How Can I Tell You? by John O’Hara, 1963
The magic trick:
Consistently referring to the protagonist by his first and last names
I had an old collection of John O’Hara stories on my shelf. So I picked it up, and here we are with a week of O’Hara works from the early 1960s. He was old and cranky, and the stories are quite unhappy and negative. Which I really enjoyed.
We began with “How Can I Tell You?” – an especially bleak tale (even by O’Hara’s standard) of a small-town car salesman battling a vague sense of depression one day after selling a new Thunderbird to the mother of a boy in town.
What is it about this that bothers him so much? He can’t pinpoint it. The reader isn’t sure, either. The story never says for sure. But we do get clues. My favorite of the clues is the way the story – presented in the third-person – continually refers to him by his full name of Mark McGranville. Not Mark, but always Mark McGranville.
The initial effect is that the reader sees him as someone possibly important. He’s a proper noun; full name; he’s someone. The full effect though, within the context of the evolving plot, is one of mocking. This referencing of his full name is ironic; reflective of the gap between his expectations and his reality.
It’s subtle but excellently done.
And that’s quite a trick on O’Hara’s part.
The selection:
He locked his car and entered the taproom, hung his hat and coat on a clothes tree, and took a seat in a booth. Ernie came to wait on him.
“Well, hi, stranger,” said Ernie.
“Hello, Ernie,” said Mark McGranville. “Quiet.”
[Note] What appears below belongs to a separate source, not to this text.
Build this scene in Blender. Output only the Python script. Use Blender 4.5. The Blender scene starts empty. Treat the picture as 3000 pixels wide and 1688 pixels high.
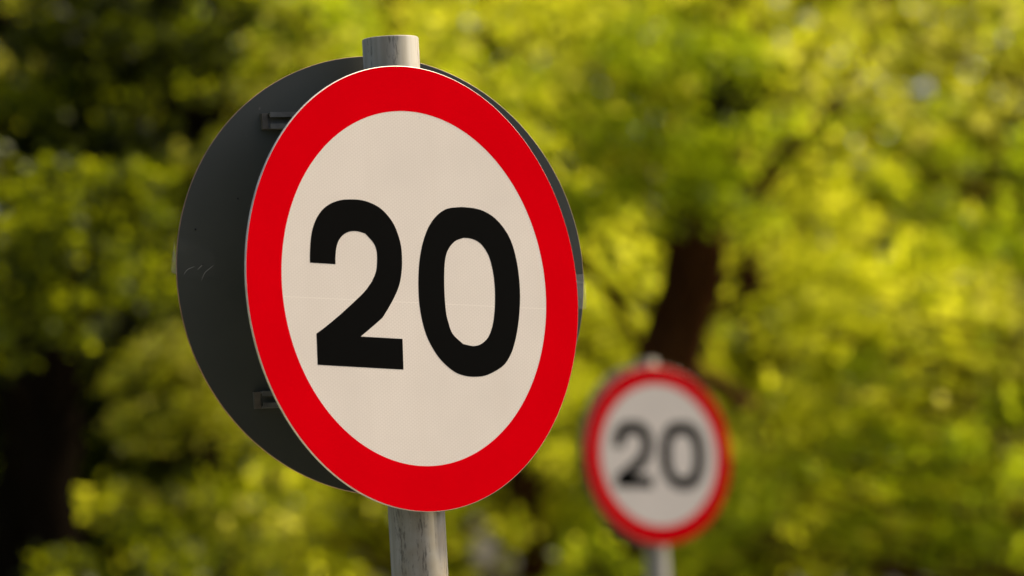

“Well, a little early. Never much action before six. The lunch trade till ha’ past two, then maybe a few strays during the afternoon. How’s it with you?’’
“Not bad. Pretty good.”
“Ed and Paul were in last night, them and their wives for dinner. Paul made a pretty good load. What’s her name, his wife?”
“Charlotte.”
“She snuck over and asked me to cut his drinks, but I couldn’t do that. I said to her, what’d she want to do? Get me in trouble? You know Paul, he caught me watering his drinks and he’d have it all over town in no time. He’s no bargain anyway, Paul.”